Without even visiting a Michelin starred restaurant, I could spend a week in San Sebastian just hanign out in the streets in the old town, tucking into the drink and the pinxtos (like tapas, in its simple form pinxtos is a piece of food arranged on a slice of bread, but can get much more intricate and ambitious).

You walk in a place, select a couple of pinxtos from the displays laid out on the bar, order a 1 Euro slug of tinto, beer or sidra, a local speciality poured from a height into a glass tumbler, leave the barman a few euros, then it's off to the next bar, which more often than not has an even more amazing selection. In my eyes, the perfect way to spend an afternoon or evening!

I've got some pics of some of the displays of food which were often jawdropping - stacks of instricately presented seafood, anchovies, meats, morcilla, cheeses, mushrooms, or mixtures thereof, tortillas and other delicious morsels, large legs of jamon hanging from the ceiling. The Basques really take pride in their food and it shows. The quality is generally amazing, and the food always seemed fresh. Not a packet of crisps to be found either!

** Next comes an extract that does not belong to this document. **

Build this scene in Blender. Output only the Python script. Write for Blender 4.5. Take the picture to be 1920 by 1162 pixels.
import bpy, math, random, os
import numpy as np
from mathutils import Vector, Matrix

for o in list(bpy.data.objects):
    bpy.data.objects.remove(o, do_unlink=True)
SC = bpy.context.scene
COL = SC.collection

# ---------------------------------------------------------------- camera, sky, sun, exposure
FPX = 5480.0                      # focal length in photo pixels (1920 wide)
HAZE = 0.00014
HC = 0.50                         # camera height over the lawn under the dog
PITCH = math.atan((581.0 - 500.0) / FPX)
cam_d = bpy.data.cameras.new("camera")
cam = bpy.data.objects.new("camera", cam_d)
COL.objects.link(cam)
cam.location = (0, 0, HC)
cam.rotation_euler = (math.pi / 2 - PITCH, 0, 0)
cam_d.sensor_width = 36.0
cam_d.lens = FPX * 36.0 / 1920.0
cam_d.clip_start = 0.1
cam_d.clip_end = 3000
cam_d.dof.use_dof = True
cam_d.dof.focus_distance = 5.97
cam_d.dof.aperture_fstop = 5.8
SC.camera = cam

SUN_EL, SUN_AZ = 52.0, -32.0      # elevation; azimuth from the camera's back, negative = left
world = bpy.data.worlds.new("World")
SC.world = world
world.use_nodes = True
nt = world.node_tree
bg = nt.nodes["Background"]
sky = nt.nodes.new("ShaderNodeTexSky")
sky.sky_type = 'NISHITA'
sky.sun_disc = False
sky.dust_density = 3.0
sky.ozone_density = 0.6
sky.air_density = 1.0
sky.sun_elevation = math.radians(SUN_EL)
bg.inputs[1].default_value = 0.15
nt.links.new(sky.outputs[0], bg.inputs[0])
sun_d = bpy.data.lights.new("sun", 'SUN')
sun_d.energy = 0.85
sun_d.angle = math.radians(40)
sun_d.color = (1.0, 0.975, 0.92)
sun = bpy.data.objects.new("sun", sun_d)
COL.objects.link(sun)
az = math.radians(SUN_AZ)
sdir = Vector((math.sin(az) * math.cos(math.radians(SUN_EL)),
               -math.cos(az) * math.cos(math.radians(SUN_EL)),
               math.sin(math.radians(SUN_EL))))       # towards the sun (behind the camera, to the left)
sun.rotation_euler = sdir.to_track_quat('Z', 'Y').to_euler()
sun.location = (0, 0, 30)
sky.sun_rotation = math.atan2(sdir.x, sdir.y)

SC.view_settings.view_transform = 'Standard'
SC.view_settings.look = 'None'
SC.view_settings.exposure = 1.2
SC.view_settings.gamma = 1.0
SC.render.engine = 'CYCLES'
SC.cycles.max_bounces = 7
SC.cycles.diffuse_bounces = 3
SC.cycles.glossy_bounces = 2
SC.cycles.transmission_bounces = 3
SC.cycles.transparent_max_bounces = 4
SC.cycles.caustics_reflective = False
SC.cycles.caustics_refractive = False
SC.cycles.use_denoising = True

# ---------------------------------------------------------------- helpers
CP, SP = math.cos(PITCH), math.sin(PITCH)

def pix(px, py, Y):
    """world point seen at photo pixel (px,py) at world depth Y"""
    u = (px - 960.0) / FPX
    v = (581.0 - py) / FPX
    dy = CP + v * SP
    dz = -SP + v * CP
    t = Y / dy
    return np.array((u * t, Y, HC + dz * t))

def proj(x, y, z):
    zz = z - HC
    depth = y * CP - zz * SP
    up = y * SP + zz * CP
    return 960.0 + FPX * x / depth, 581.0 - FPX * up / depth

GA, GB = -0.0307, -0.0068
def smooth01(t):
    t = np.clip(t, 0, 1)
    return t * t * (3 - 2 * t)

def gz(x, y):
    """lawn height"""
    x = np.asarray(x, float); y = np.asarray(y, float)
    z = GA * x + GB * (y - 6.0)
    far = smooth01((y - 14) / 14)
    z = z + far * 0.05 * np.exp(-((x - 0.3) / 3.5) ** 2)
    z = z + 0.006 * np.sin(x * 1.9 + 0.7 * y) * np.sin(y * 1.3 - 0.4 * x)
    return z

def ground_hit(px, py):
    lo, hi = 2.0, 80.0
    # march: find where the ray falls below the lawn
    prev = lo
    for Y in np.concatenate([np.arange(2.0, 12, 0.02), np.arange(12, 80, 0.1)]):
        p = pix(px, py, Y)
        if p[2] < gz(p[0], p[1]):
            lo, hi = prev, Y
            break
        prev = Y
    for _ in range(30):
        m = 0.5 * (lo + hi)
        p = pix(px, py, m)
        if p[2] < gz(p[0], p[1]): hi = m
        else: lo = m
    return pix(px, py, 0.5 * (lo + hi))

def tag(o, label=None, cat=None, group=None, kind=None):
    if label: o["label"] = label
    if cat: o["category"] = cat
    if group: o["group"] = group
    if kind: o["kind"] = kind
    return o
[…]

Combine this with a great sandy beach for swimming and sunbathing and a great beach for surfing, you have a pretty perfect destination.

Not content with San Sebastian, we travelled further south, to Logrono - deep in the Rioja region, where in the centre of town there is a complex of old cobbled streets known as the "zona pinxtos". This place was different to San Sebastian, as many of the bars only concentrated on selling one speciality - octopus, grilled mushrooms and garlic skewered with tiny prawns, sliced iberico ham, tortilla and salsa picante, patatas bravas, and so it went on.... This common agreement clearly encourages a constant flow of people and a great atmospehere - groups of friends and families moving from bar to bar, mixing young and old together, spilling out onto the pavements being served food and glasses of crianza through hatches in the windows. I was amazed at this scene, as it just could not happen like this at home. The closest I could think of is Soho/Chinatown at night, but without the menacing undertones and with lots of old grannies out for a laugh.

Oh, and the black pudding was always spot on!